The point is that God is not going to win the nations by a military conquest – King David's greater son will not be a greater warrior who conquerors a greater empire… God's way of winning the nations will be much different – not a new Caliphat, no ISIL; but something that looks o so insignificant but that grows to encompass the whole earth – just a man dying on a cross, conquering sin and opening heaven itself.

4. A True Celebration (celebrate the unspectacular because God is truly at work, just as he was in the spectacular) v10–12

Nehemiah said,

Go and enjoy choice food and sweet drinks, and send some to those who have nothing prepared. This day is sacred to our Lord. Do not grieve, for the joy of the LORD is your strength." The Levites calmed all the people, saying, "Be still, for this is a sacred day. Do not grieve." Then all the people went away to eat and drink, to send portions of food and to celebrate with great joy, because they now understood the words that had been made known to them.

They are reduced… and yet still God's people, the things they are celebrating seem small compared to the originals they re-enact. And yet Nehemiah commands them to celebrate all the same. Because God's way of victory might not look spectacular, but it is victory all the same.

The refrain in Ezra and Nehemiah – the people are in trouble and disgrace; and the Lord's hand was on me – both are happening simultaneously, things look unimpressive, but God is working, he is working truly and effectively, in the little things that don't look much.

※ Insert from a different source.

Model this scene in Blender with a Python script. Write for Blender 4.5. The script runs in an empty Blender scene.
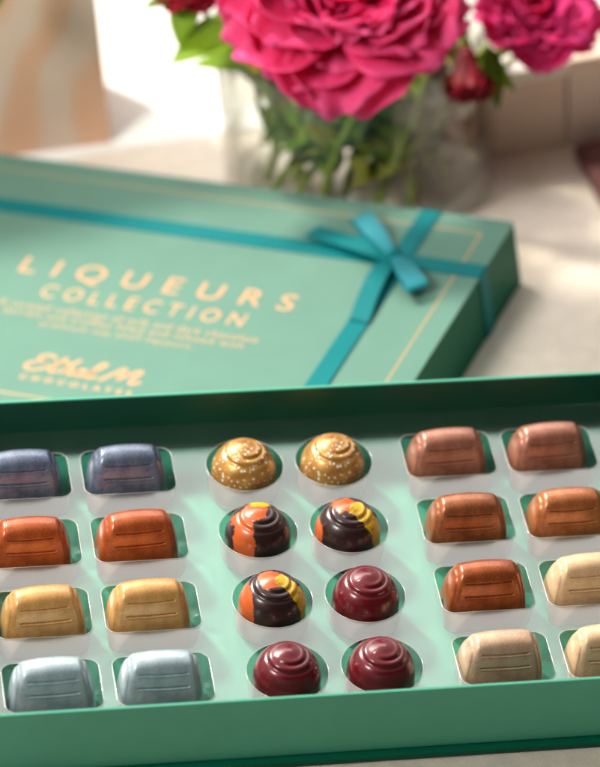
import bpy, bmesh, math, random
from mathutils import Vector, Matrix, noise
random.seed(7)
S = 0.01                     # all lengths below are written in centimetres
scn = bpy.context.scene
C = scn.collection
rad = math.radians

# ------------------------------------------------------------------ camera, world, lights
cam_d = bpy.data.cameras.new('camera'); cam = bpy.data.objects.new('camera', cam_d); C.objects.link(cam)
r_, u_, w_ = ((0.98704997, -0.14908704, -0.05920657), (0.13859523, 0.6067488, 0.78271786), (0.08076958, 0.78078739, -0.61955414))
cam.matrix_world = Matrix(((r_[0], u_[0], -w_[0], -11.7218*S), (r_[1], u_[1], -w_[1], -114.1931*S),
                           (r_[2], u_[2], -w_[2], 100.2732*S), (0, 0, 0, 1)))
cam_d.sensor_fit = 'HORIZONTAL'; cam_d.sensor_width = 36; cam_d.lens = 216
cam_d.clip_start = 0.05; cam_d.clip_end = 60
cam_d.dof.use_dof = True; cam_d.dof.focus_distance = 1.50; cam_d.dof.aperture_fstop = 8.4
scn.camera = cam

world = bpy.data.worlds.new('World'); scn.world = world; world.use_nodes = True
bg = world.node_tree.nodes['Background']; bg.inputs[1].default_value = 1.0
# a bright room: light behind and above, dim on the camera's side
_n = world.node_tree; _tc = _n.nodes.new('ShaderNodeTexCoord'); _dp = _n.nodes.new('ShaderNodeVectorMath'); _dp.operation = 'DOT_PRODUCT'
_dp.inputs[1].default_value = (-0.25, 0.80, 0.55); _n.links.new(_tc.outputs['Generated'], _dp.inputs[0])
_cr = _n.nodes.new('ShaderNodeValToRGB'); _mr = _n.nodes.new('ShaderNodeMapRange'); _mr.inputs[1].default_value = -1; _mr.inputs[2].default_value = 1
_n.links.new(_dp.outputs['Value'], _mr.inputs[0]); _n.links.new(_mr.outputs[0], _cr.inputs[0]); _n.links.new(_cr.outputs[0], bg.inputs[0])
_cr.color_ramp.elements[0].position = .45; _cr.color_ramp.elements[0].color = (.05, .048, .045, 1)
_cr.color_ramp.elements[1].position = .95; _cr.color_ramp.elements[1].color = (.85, .83, .80, 1)

def area(name, loc, target, sx, sy, watts, col):
    d = bpy.data.lights.new(name, 'AREA'); d.shape = 'RECTANGLE'; d.size = sx*S; d.size_y = sy*S; d.energy = watts; d.color = col
    o = bpy.data.objects.new(name, d); C.objects.link(o); o.location = Vector(loc)*S
    o.rotation_euler = (Vector(target)-Vector(loc)).to_track_quat('-Z', 'Y').to_euler()
    return o
area('window_light', (0, 185, 165), (0, 5, 0), 250, 115, 24, (1.0, 0.98, 0.95))
area('key_light', (-105, 165, 185), (5, 15, 0), 30, 30, 112, (1.0, 0.93, 0.83))
f_ = area('background_fill', (-75, -25, 95), (8, 48, -2), 40, 40, 2.2, (1.0, 0.96, 0.9)); f_.data.spread = rad(60)
area('front_fill', (-90, -130, 90), (0, 0, 0), 90, 60, .3, (1.0, 0.96, 0.92))

scn.view_settings.view_transform = 'Standard'; scn.view_settings.look = 'None'
scn.view_settings.exposure = 0; scn.view_settings.gamma = 1
scn.render.engine = 'CYCLES'
scn.cycles.max_bounces = 14; scn.cycles.transparent_max_bounces = 24; scn.cycles.transmission_bounces = 10
scn.cycles.caustics_reflective = False; scn.cycles.caustics_refractive = False
scn.render.resolution_x = 801; scn.render.resolution_y = 1024

# ------------------------------------------------------------------ frames
RW = Matrix(((0.99322328, 0.00279284, 0.11618826, 0), (0.00279284, 0.99884901, -0.04788376, 0),
             (-0.11618826, 0.04788376, 0.99207229, 0), (0, 0, 0, 1)))       # the open box is propped slightly
LM = Matrix(((0.82534544, 0.53075483, -0.19262455, 13.701*S), (-0.52600425, 0.8467689, 0.07938485, 24.281*S),
             (0.20524237, 0.0358014, 0.97805615, -1.2713*S), (0, 0, 0, 1)))
LW = RW @ LM                                                                 # lid frame: origin = back right top corner
Z0 = -7.5                                                                     # table level
LT, LX, LY = 3.58, 30.7, 19.3                                                 # lid thickness, length, depth

# ------------------------------------------------------------------ helpers
def srgb(r, g, b):
    f = lambda c: (c/255/12.92) if c/255 <= 0.04045 else ((c/255+0.055)/1.055)**2.4
    return (f(r), f(g), f(b), 1)

def new_mat(name):
    m = bpy.data.materials.new(name); m.use_nodes = True
    nt = m.node_tree; b = nt.nodes['Principled BSDF']
    return m, nt, b

def N(nt, t, **kw):
    n = nt.nodes.new(t)
    for k, v in kw.items(): setattr(n, k, v)
    return n

def principled(name, col, rough=0.5, metal=0.0, spec=0.5, noise_scale=0, noise_amt=0.1, bump=0, bump_scale=0, coat=0, coat_rough=0.1, sss=0, sheen=0, two=None, rough_var=0):
    m, nt, b = new_mat(name)
    b.inputs['Base Color'].default_value = col; b.inputs['Roughness'].default_value = rough
    b.inputs['Metallic'].default_value = metal; b.inputs['Specular IOR Level'].default_value = spec
    b.inputs['Coat Weight'].default_value = coat; b.inputs['Coat Roughness'].default_value = coat_rough
    b.inputs['Sheen Weight'].default_value = sheen
    if sss:
        b.inputs['Subsurface Weight'].default_value = sss; b.inputs['Subsurface Scale'].default_value = 0.004
        b.inputs['Subsurface Radius'].default_value = (1, .6, .4)
    tc = N(nt, 'ShaderNodeTexCoord')
    if noise_scale:
        n = N(nt, 'ShaderNodeTexNoise'); n.inputs['Scale'].default_value = noise_scale; n.inputs['Detail'].default_value = 5
        nt.links.new(tc.outputs['Object'], n.inputs['Vector'])
        mr = N(nt, 'ShaderNodeMapRange'); mr.inputs[1].default_value = .3; mr.inputs[2].default_value = .7
        mr.inputs[3].default_value = 1-noise_amt; mr.inputs[4].default_value = 1+noise_amt
        nt.links.new(n.outputs['Fac'], mr.inputs[0])
        vm = N(nt, 'ShaderNodeVectorMath', operation='SCALE'); vm.inputs[0].default_value = col[:3]
        nt.links.new(mr.outputs[0], vm.inputs['Scale']); nt.links.new(vm.outputs[0], b.inputs['Base Color'])
        if rough_var:
            m2 = N(nt, 'ShaderNodeMapRange'); m2.inputs[1].default_value = .3; m2.inputs[2].default_value = .7
            m2.inputs[3].default_value = rough-rough_var; m2.inputs[4].default_value = rough+rough_var
            nt.links.new(n.outputs['Fac'], m2.inputs[0]); nt.links.new(m2.outputs[0], b.inputs['Roughness'])
    if bump:
        n2 = N(nt, 'ShaderNodeTexNoise'); n2.inputs['Scale'].default_value = bump_scale; n2.inputs['Detail'].default_value = 4
        nt.links.new(tc.outputs['Object'], n2.inputs['Vector'])
        bp = N(nt, 'ShaderNodeBump'); bp.inputs['Strength'].default_value = bump; bp.inputs['Distance'].default_value = 0.0006
        nt.links.new(n2.outputs['Fac'], bp.inputs['Height']); nt.links.new(bp.outputs[0], b.inputs['Normal'])
    return m

class MB:
    """collects faces (in cm) and links them as one mesh"""
    def __init__(s): s.v = []; s.f = []; s.attr = {}
    def vert(s, p): s.v.append(tuple(p)); return len(s.v)-1
    def box(s, x0, x1, y0, y1, z0, z1):
        i = len(s.v)
        s.v += [(x0,y0,z0),(x1,y0,z0),(x1,y1,z0),(x0,y1,z0),(x0,y0,z1),(x1,y0,z1),(x1,y1,z1),(x0,y1,z1)]
        s.f += [tuple(i+k for k in q) for q in ((3,2,1,0),(4,5,6,7),(0,1,5,4),(1,2,6,5),(2,3,7,6),(3,0,4,7))]
    def grid(s, rows, close_u=False):
        """rows: list of equally long point lists"""
        i0 = len(s.v); n = len(rows[0])
        for r in rows: s.v += [tuple(p) for p in r]
        for a in range(len(rows)-1):
            for b in range(n if close_u else n-1):
                c = (b+1) % n
                s.f.append((i0+a*n+b, i0+a*n+c, i0+(a+1)*n+c, i0+(a+1)*n+b))
        return i0
    def cap(s, i0, n, rev=False):
        q = list(range(i0, i0+n)); s.f.append(tuple(reversed(q)) if rev else tuple(q))
    def tube(s, pts, r, seg=10, caps=True):
        pts = [Vector(p) for p in pts]; rows = []
        for k, p in enumerate(pts):
            t = (pts[min(k+1, len(pts)-1)]-pts[max(k-1, 0)]).normalized()
            a = t.cross(Vector((0, 0, 1)));
            if a.length < 1e-3: a = t.cross(Vector((1, 0, 0)))
            a.normalize(); b = t.cross(a); rr = r[k] if isinstance(r, (list, tuple)) else r
            rows.append([p+(a*math.cos(2*math.pi*j/seg)+b*math.sin(2*math.pi*j/seg))*rr for j in range(seg)])
        i0 = s.grid(rows, True)
        if caps: s.cap(i0, seg, True); s.cap(i0+(len(rows)-1)*seg, seg)
    def build(s, name, mat, parent=None, smooth=True, bevel=0, mw=None, bseg=2, solid=0, subsurf=0, auto=None):
        me = bpy.data.meshes.new(name); me.from_pydata([(x*S, y*S, z*S) for x, y, z in s.v], [], s.f)
        me.validate(); me.update()
        bm = bmesh.new(); bm.from_mesh(me); bmesh.ops.recalc_face_normals(bm, faces=bm.faces); bm.to_mesh(me); bm.free()
        for k, vals in s.attr.items():
            if isinstance(vals[0], float):
                a = me.attributes.new(k, 'FLOAT', 'POINT'); a.data.foreach_set('value', vals)
            else:
                a = me.attributes.new(k, 'FLOAT_COLOR', 'POINT'); a.data.foreach_set('color', [c for v in vals for c in v])
        me.polygons.foreach_set('use_smooth', [smooth]*len(me.polygons))
        me.materials.append(mat)
        o = bpy.data.objects.new(name, me); C.objects.link(o)
        if parent: o.parent = parent
        if mw is not None: o.matrix_world = mw
        if bevel:
            b = o.modifiers.new('bevel', 'BEVEL'); b.width = bevel*S; b.segments = bseg; b.limit_method = 'ANGLE'; b.angle_limit = rad(35)
            b.harden_normals = False
        if solid:
            q = o.modifiers.new('solid', 'SOLIDIFY'); q.thickness = solid*S; q.offset = 0
        if subsurf:
            q = o.modifiers.new('sub', 'SUBSURF'); q.levels = q.render_levels = subsurf
        return o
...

They have much to celebrate – and in fact it is essential for their faith that they learn to celebrate the things that God is doing among them now – because their strength does not come from walls, it does not come from temples, it comes from faith – from seeing that God is at work in them and so learning to trust God to continue to work in the future and so learning to do what God says even when it seems crazy, because God can remove walls and God can build them up, the only true security any of us has is in trusting God.

Conclusion
Nehemiah tells us to celebrate the work of God in our here and now as he continues to work out the pattern of salvation that has been seen in the Bible from the first – the pattern that is seen in the Exodus – where the ignoble slavery to Pharaoh gives way to glorious freedom as God's people; and in the return from Exile – where ignoble scattering among the nations is gives way to a new gathering in the land under the blessing of God; and most clearly in Jesus – whose ignoble death for sin gives way to the glorious resurrection as Lord of all – and which is now in operation in our lives too – where our ignoble battles with sin and insignificance will one day give rise to glorious victory if we continue to hold on to God and entrust ourselves to him. How can we do that? Nehemiah encourages us here to make use of the thing that God has given to us to strengthen us – his word taught and his people gathered, and the remembrance of God's great acts of old to save his people, recalled and relived among us so that we can see that our own lives follow the very same patterns of shame giving way to glory as we follow in the footsteps of the master.